Cadoro ricorre al Tar «Pronti a chiedere i danni al Comune»

MOGLIANO. «Uno schiaffo»: nel suo ricorso al Tar è così che l’avvocato Francesco Acerboni, in rappresentanza del gruppo Cadoro, definisce il primo e unico provvedimento del nuovo consiglio comunale sul tema dell’area ex Macevi. Sono bastati pochi mesi, alcuni riservatissimi incontri e un voto a colpi di maggioranza per accendere la miccia di una nuova battaglia legale. La norma anti-Cadoro, approvata nell’aprile scorso, non è piaciuta ai nuovi proprietari dell’area ex Macevi.
Quella che doveva essere la fase due del progetto di riqualificazione del centro storico inizia già incespicando tra incarichi legali, ritardi e reticenze. Il proprietario del gruppo Cadoro, Cesare Bovolato, dopo la modifica "strategica" del piano del commercio voluta dalla giunta Arena, non aveva voluto commentare. A parlare per lui, sono però le accuse presenti nel ricorso con cui si chiede al Tar del Veneto l’annullamento della delibera consigliare: «La decisione impugnata» scrive l’avvocato mestrino per conto del patron Cadoro «è stata assunta non per un preciso, dichiarato, obiettivo di pubblico interesse urbanistico, bensì per paralizzare l’iniziativa economica privata già in corso».
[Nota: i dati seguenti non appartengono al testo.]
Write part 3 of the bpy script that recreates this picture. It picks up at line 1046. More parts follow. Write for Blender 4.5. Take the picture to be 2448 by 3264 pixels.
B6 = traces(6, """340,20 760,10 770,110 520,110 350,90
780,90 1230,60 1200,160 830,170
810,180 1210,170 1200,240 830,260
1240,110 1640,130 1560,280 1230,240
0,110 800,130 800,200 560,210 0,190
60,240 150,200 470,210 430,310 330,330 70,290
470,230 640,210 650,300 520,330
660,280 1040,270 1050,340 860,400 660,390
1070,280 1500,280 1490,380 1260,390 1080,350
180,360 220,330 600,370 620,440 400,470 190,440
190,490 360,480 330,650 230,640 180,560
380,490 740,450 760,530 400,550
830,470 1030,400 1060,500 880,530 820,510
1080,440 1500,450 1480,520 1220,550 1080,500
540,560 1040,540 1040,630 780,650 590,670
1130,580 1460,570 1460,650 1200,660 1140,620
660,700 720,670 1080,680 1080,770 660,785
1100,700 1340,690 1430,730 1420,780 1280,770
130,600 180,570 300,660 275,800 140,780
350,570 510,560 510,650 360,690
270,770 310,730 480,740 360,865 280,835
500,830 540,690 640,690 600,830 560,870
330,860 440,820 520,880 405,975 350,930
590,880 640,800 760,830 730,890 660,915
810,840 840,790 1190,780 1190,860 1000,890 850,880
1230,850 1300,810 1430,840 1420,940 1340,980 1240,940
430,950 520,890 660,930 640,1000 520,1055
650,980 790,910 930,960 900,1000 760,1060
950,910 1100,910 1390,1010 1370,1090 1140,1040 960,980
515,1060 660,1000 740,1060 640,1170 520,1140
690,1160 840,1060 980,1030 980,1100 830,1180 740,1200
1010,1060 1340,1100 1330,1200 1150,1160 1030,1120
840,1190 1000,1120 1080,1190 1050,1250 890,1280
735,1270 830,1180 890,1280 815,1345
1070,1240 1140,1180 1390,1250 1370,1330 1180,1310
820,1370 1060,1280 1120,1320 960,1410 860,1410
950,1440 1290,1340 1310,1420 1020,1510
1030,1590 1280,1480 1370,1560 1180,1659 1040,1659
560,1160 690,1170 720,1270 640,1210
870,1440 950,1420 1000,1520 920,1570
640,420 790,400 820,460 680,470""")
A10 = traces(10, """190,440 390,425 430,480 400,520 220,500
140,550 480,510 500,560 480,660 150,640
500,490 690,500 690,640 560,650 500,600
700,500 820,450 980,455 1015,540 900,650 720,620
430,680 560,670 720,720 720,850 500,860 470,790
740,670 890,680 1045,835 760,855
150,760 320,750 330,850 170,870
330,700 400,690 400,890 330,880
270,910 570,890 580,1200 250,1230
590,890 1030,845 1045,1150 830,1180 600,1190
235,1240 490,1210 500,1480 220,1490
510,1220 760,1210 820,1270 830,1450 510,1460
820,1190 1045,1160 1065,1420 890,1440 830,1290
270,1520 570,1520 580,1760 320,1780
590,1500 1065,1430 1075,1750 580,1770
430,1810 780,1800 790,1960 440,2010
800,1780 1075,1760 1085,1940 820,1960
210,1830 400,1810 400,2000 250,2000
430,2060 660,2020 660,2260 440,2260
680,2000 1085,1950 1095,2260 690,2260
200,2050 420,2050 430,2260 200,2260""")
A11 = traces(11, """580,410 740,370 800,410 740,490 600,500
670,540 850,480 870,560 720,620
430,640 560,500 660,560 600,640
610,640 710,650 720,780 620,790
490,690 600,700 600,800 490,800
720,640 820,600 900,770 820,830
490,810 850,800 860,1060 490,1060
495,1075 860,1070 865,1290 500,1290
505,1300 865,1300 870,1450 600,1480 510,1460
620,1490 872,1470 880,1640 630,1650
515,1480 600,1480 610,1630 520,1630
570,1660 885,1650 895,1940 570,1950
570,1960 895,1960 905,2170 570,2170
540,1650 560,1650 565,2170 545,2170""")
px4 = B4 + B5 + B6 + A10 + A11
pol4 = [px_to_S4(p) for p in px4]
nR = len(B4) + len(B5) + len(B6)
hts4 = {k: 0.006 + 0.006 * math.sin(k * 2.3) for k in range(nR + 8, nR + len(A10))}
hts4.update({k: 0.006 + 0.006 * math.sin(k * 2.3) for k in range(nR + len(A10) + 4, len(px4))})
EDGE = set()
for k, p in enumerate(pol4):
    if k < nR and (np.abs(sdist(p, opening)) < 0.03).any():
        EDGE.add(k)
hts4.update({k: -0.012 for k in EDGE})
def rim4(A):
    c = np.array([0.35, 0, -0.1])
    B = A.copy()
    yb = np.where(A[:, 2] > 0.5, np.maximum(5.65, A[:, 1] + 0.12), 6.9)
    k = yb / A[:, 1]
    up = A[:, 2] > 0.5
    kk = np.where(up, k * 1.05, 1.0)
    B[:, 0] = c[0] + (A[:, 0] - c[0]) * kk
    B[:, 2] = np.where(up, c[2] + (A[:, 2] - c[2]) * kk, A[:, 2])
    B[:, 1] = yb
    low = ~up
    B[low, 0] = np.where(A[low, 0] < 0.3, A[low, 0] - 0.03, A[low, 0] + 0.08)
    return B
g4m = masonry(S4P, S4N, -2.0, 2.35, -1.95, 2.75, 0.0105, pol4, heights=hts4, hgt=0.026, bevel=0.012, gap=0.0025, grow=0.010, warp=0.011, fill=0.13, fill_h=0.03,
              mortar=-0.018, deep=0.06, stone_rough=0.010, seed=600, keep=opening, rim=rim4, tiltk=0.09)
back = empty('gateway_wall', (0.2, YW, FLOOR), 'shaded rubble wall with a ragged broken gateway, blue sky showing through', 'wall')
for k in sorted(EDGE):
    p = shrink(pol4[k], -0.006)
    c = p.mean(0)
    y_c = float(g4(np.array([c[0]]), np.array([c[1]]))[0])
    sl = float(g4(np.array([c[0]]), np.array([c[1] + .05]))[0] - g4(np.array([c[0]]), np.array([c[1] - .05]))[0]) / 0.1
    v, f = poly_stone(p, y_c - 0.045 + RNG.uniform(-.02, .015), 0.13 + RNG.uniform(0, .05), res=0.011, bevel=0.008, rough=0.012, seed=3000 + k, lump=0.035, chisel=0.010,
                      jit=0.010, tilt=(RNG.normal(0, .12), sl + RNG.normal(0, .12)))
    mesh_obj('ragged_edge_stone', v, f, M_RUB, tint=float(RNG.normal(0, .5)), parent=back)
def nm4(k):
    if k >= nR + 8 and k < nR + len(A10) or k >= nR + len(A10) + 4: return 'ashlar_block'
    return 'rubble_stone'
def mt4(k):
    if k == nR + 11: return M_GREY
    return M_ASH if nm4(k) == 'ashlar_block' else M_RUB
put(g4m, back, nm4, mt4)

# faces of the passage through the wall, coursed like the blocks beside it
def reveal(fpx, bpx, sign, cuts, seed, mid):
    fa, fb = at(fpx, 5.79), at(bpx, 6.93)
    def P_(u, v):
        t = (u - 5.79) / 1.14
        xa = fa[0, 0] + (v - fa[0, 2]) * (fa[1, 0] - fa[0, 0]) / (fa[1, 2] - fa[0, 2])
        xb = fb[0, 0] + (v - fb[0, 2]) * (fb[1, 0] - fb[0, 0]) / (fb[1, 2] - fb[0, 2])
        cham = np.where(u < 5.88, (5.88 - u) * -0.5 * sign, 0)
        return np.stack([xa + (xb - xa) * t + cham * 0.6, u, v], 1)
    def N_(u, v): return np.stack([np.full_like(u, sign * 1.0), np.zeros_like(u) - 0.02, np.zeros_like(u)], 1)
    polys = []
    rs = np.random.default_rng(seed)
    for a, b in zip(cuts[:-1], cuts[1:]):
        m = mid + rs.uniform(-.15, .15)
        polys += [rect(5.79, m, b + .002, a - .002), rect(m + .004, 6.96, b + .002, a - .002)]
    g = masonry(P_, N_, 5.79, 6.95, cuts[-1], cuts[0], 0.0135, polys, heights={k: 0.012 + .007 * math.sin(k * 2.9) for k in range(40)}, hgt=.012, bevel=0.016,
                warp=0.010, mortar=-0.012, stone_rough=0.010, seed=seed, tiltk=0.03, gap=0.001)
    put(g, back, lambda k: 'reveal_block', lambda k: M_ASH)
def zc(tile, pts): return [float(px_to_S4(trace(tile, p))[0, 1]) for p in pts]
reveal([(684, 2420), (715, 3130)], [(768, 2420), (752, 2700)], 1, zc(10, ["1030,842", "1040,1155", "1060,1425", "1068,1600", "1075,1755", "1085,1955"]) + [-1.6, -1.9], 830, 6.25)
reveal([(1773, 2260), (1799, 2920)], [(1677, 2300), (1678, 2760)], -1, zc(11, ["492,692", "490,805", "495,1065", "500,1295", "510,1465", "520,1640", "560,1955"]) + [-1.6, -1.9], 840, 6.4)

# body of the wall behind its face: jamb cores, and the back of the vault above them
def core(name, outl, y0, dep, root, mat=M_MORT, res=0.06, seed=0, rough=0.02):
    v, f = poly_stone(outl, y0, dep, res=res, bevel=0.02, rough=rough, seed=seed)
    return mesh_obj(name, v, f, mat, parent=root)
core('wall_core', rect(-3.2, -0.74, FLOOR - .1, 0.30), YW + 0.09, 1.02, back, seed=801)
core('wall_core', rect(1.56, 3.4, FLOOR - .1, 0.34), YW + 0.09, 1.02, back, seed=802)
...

L’impugnazione si chiude con la formula di rito: «riservata domanda di risarcimento del danno causato dell’illegittimità dell’atto». In soldoni: "se va a finire male, vi chiederemo i danni".
Per chi fa fatica ad orientarsi, un piccolo riassunto delle puntate precedenti: nel 2005 nasce Molius, società mista detenuta al 47,75% dal comune, proprietaria dei terreni e dei diritti edificatori dell’area ex Macevi. Nel 2012, sotto il peso delle diatribe politiche, la riqualificazione sfuma e la società viene dichiarata fallita, con 11 milioni di debiti. Le aste vanno deserte. Per incentivare l’acquisto dei terreni, nell’aprile 2014, l’amministrazione Azzolini inserisce nel piano comunale del commercio, la possibilità di insediare in centro storico una struttura commerciale di medie dimensioni.
L’interesse di Cadoro era già nell’aria. Fine 2015: l’area ex Macevi va di nuovo all’asta. Questa volta fa gola a tre diverse compagini societarie, tutte attive nel settore dei supermercati. Ad aggiudicarsela, dopo un testa a testa con il gruppo Famila, è proprio Cadoro al prezzo di 6 milioni di euro. Ancora aprile, ma 2016, giunta Arena, a due anni dall’insediamento modifica il piano del commercio e fa sparire l’insediamento commerciale previsto. Cadoro risponde allo "sgambetto" depositando a metà luglio il ricorso contro quello che definisce un «improvviso revirement comunale», «ad personam», «adottato con il solo obiettivo di negoziare col nuovo proprietario da una posizione di forza».
Giallo nel giallo, questo ricorso finora era rimasto chiuso nei cassetti del comune: «Dopo mesi di richieste e indagini, grazie, ad un nostro accesso agli atti», dice l’ex sindaco Giovanni Azzolini, ora consigliere d’opposizione, «emerge ciò che gli uffici comunali, il sindaco e l’amministrazione avevano tenuto nascosto alla cittadinanza e al consiglio comunale. L’avvocato di Cadoro sostiene che il comune abbia, di fatto, messo sotto ricatto il gruppo della grande distribuzione. Siamo allo sbando, meglio per tutti revocare immediatamente questa sciagurata delibera viziata da eccesso di potere e da tanti errori, prima che a farne le spese siano tutti i cittadini. Se dovesse vincere il ricorso, Cadoro chiederà oltre al rimborso delle spese anche i danni subiti; si parla di milioni di euro». Come intende difendersi il comune da questo ricorso? «La giunta» segnala Azzolini «non ha neppure incaricato un avvocato per difendersi, pur avendone pagato uno migliaia di euro per scrivere una convenzione urbanistica sulla area ex Macevi».